• _Problem_
The lines from the top of the material through the line with "from mathutils.bvhtree import BVHTree" are to be set down exactly. Leave the pictures out.
+ + +
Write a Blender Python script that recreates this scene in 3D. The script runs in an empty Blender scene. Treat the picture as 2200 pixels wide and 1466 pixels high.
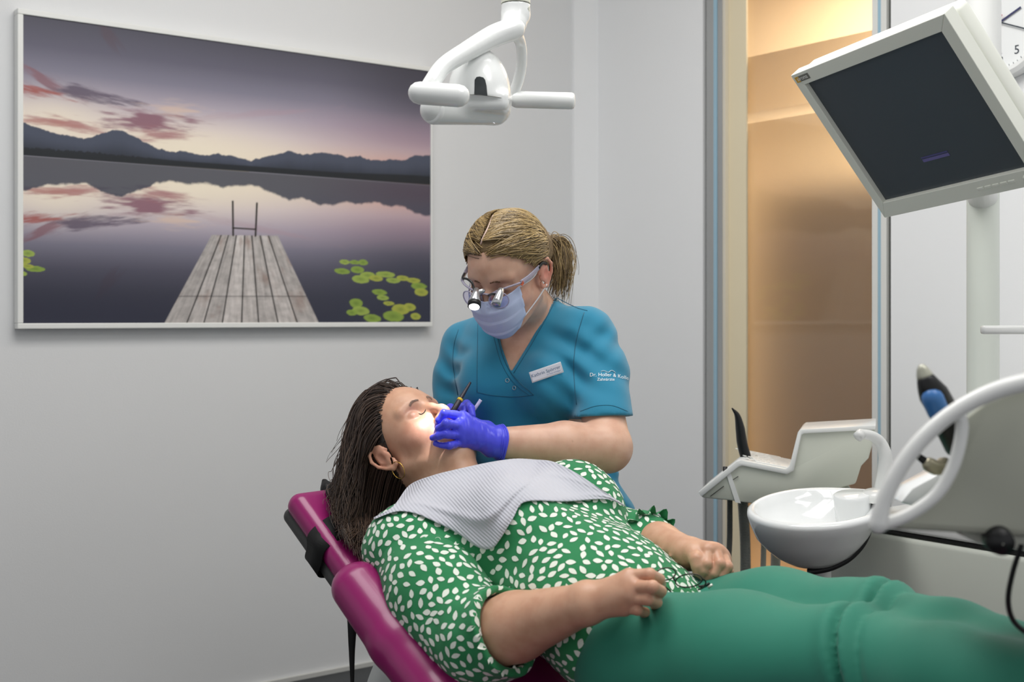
import bpy, bmesh, math, random
import numpy as np
from mathutils import Vector, Matrix
from mathutils.bvhtree import BVHTree

rnd = random.Random(7)
nrng = np.random.default_rng(7)
PI = math.pi
FPX = 2680.0            # focal length in pixels of the 2200 px frame
CAMZ = 1.03             # camera height
CA, SA = 0.7996, 0.6006 # the room is turned against the camera by this angle

# ---------------------------------------------------------------- camera, world, lights, exposure
scene = bpy.context.scene
col = scene.collection
cam_data = bpy.data.cameras.new('camera')
cam = bpy.data.objects.new('camera', cam_data)
col.objects.link(cam)
cam.location = (0, 0, CAMZ)
cam.rotation_euler = (PI/2, 0, -math.atan2(SA, CA))
cam_data.sensor_width = 36.0
cam_data.lens = 36.0*FPX/2200.0
cam_data.shift_y = -52.0/2200.0
cam_data.clip_start = 0.05
cam_data.dof.use_dof = True
cam_data.dof.focus_distance = 2.28
cam_data.dof.aperture_fstop = 5.0
scene.camera = cam
scene.view_settings.view_transform = 'Standard'
scene.view_settings.look = 'None'
scene.view_settings.gamma = 1.0
scene.view_settings.use_curve_mapping = False
scene.view_settings.exposure = 0.14
scene.cycles.max_bounces = 8
scene.cycles.caustics_reflective = False
scene.cycles.caustics_refractive = False
scene.cycles.sample_clamp_indirect = 4.0

world = bpy.data.worlds.new('world'); scene.world = world
world.use_nodes = True
world.node_tree.nodes['Background'].inputs[0].default_value = (0.92, 0.93, 0.95, 1)
world.node_tree.nodes['Background'].inputs[1].default_value = 0.58

def lamp(name, kind, loc, energy, color=(1,1,1), size=1.0, size_y=None, target=None, spot=None, blend=0.3, spread=None):
    d = bpy.data.lights.new(name, kind); d.energy = energy; d.color = color
    if kind == 'AREA':
        d.shape = 'RECTANGLE'; d.size = size; d.size_y = size_y or size
        if spread: d.spread = spread
    elif kind == 'SPOT':
        d.spot_size = spot; d.spot_blend = blend; d.shadow_soft_size = size
    else:
        d.shadow_soft_size = size
    o = bpy.data.objects.new(name, d); col.objects.link(o); o.location = loc
    if target is not None:
        o.rotation_euler = (Vector(target)-Vector(loc)).to_track_quat('-Z', 'Y').to_euler()
    return o

def c2w(p):             # camera-aligned frame (right, forward, height) -> world
    p = np.asarray(p, float)
    x, y, z = p[..., 0], p[..., 1], p[..., 2]
    return np.stack([CA*x + SA*y, -SA*x + CA*y, z], -1)
def w2c(p):
    p = np.asarray(p, float)
    x, y, z = p[..., 0], p[..., 1], p[..., 2]
    return np.stack([CA*x - SA*y, SA*x + CA*y, z], -1)
def J(px, py, d):       # point seen at pixel px, py at distance d
    return np.array([(px-1100.0)/FPX*d, d, CAMZ + (681.0-py)/FPX*d])
def nrm(v):
    v = np.asarray(v, float); return v/np.linalg.norm(v)

# room lights: two ceiling panels (world frame), the corridor lamp behind the glass
lamp('ceiling_panel', 'AREA', (1.1, 1.7, 2.66), 30, (1.0, 0.985, 0.96), 1.6, 0.9, target=(1.1, 1.7, 0))
lamp('ceiling_panel', 'AREA', (1.5, 0.3, 2.66), 23, (1.0, 0.985, 0.96), 1.2, 0.8, target=(2.0, 0.5, 0))
lamp('corridor_lamp', 'AREA', (3.5, 2.6, 2.5), 46, (1.0, 0.85, 0.65), 0.9, 1.6, target=(3.5, 2.6, 0))
_l, _t = c2w(J(1050, 285, 2.09)), c2w(J(933, 946, 2.19))
lamp('operating_beam', 'SPOT', _l, 28, (0.97, 0.97, 1.0), 0.012, target=_t, spot=math.radians(12), blend=0.9)


# ---------------------------------------------------------------- materials
def lin(c):
    if isinstance(c, str):
        c = tuple(int(c[i:i+2], 16)/255 for i in (0, 2, 4))
    return tuple((x/12.92 if x <= 0.04045 else ((x+0.055)/1.055)**2.4) for x in c)
def mat(name, color, rough=0.5, metal=0.0, bump=0.0, scale=80.0, var=0.0, vscale=6.0, coat=0.0, trans=0.0, ior=1.45,
        sheen=0.0, sss=0.0, emit=None, estr=0.0, alpha=1.0, spec=None, stretch=None, detail=3.0):
    m = bpy.data.materials.new(name); m.use_nodes = True
    nt = m.node_tree; b = nt.nodes['Principled BSDF']; L = nt.links
    c = lin(color)
    b.inputs['Base Color'].default_value = (*c, 1)
    b.inputs['Roughness'].default_value = rough
    b.inputs['Metallic'].default_value = metal
    b.inputs['Coat Weight'].default_value = coat
    b.inputs['Coat Roughness'].default_value = 0.08
    b.inputs['Transmission Weight'].default_value = trans
    b.inputs['IOR'].default_value = ior
    b.inputs['Sheen Weight'].default_value = sheen
    b.inputs['Alpha'].default_value = alpha
    if spec is not None: b.inputs['Specular IOR Level'].default_value = spec
    if sss:
        b.inputs['Subsurface Weight'].default_value = sss
        b.inputs['Subsurface Radius'].default_value = (1.0, 0.35, 0.2)
        b.inputs['Subsurface Scale'].default_value = 0.008
    if emit:
        b.inputs['Emission Color'].default_value = (*lin(emit), 1)
        b.inputs['Emission Strength'].default_value = estr
    tc = nt.nodes.new('ShaderNodeTexCoord')
    src = tc.outputs['Object']
    if stretch:
        mp = nt.nodes.new('ShaderNodeMapping'); mp.inputs['Scale'].default_value = stretch
        L.new(src, mp.inputs['Vector']); src = mp.outputs[0]
    n = nt.nodes.new('ShaderNodeTexNoise'); n.inputs['Scale'].default_value = vscale; n.inputs['Detail'].default_value = detail
    L.new(src, n.inputs['Vector'])
    mx = nt.nodes.new('ShaderNodeMix'); mx.data_type = 'RGBA'
    v = var if var else 0.02
    mx.inputs[6].default_value = (*[max(0, x*(1-v)) for x in c], 1)
    mx.inputs[7].default_value = (*[min(1, x*(1+v)) for x in c], 1)
    L.new(n.outputs['Fac'], mx.inputs[0]); L.new(mx.outputs[2], b.inputs['Base Color'])
    if bump:
        n2 = nt.nodes.new('ShaderNodeTexNoise'); n2.inputs['Scale'].default_value = scale; n2.inputs['Detail'].default_value = 4
        L.new(src, n2.inputs['Vector'])
        bp = nt.nodes.new('ShaderNodeBump'); bp.inputs['Strength'].default_value = bump; bp.inputs['Distance'].default_value = 0.002
        L.new(n2.outputs['Fac'], bp.inputs['Height']); L.new(bp.outputs[0], b.inputs['Normal'])
    return m
def glassy(name, color=(1,1,1), fac=0.9, rough=0.02):   # thin clear sheet: see-through with a reflection
    m = bpy.data.materials.new(name); m.use_nodes = True; nt = m.node_tree; nt.nodes.clear()
    o = nt.nodes.new('ShaderNodeOutputMaterial'); t = nt.nodes.new('ShaderNodeBsdfTransparent'); g = nt.nodes.new('ShaderNodeBsdfGlossy')
    t.inputs[0].default_value = (*color, 1); g.inputs['Roughness'].default_value = rough
    lw = nt.nodes.new('ShaderNodeLayerWeight'); lw.inputs[0].default_value = 0.5
    p_ = nt.nodes.new('ShaderNodeMath'); p_.operation = 'POWER'; p_.inputs[1].default_value = 4.0; nt.links.new(lw.outputs['Facing'], p_.inputs[0])
    f = nt.nodes.new('ShaderNodeMath'); f.operation = 'MULTIPLY_ADD'; f.inputs[1].default_value = 0.6; f.inputs[2].default_value = 0.03; nt.links.new(p_.outputs[0], f.inputs[0])
    mx = nt.nodes.new('ShaderNodeMixShader')
    nt.links.new(f.outputs[0], mx.inputs[0]); nt.links.new(t.outputs[0], mx.inputs[1]); nt.links.new(g.outputs[0], mx.inputs[2])
    nt.links.new(mx.outputs[0], o.inputs[0])
    return m
def vcol_mat(name, rough=0.4, attr='Col', spec=0.5, coat=0.0):
    m = bpy.data.materials.new(name); m.use_nodes = True; nt = m.node_tree; b = nt.nodes['Principled BSDF']
    a = nt.nodes.new('ShaderNodeAttribute'); a.attribute_name = attr
    nt.links.new(a.outputs['Color'], b.inputs['Base Color']); b.inputs['Roughness'].default_value = rough
    b.inputs['Specular IOR Level'].default_value = spec; b.inputs['Coat Weight'].default_value = coat
    return m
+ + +
• _Written answer_
Write a Blender Python script that recreates this scene in 3D. The script runs in an empty Blender scene. Treat the picture as 2200 pixels wide and 1466 pixels high.
import bpy, bmesh, math, random
import numpy as np
from mathutils import Vector, Matrix
from mathutils.bvhtree import BVHTree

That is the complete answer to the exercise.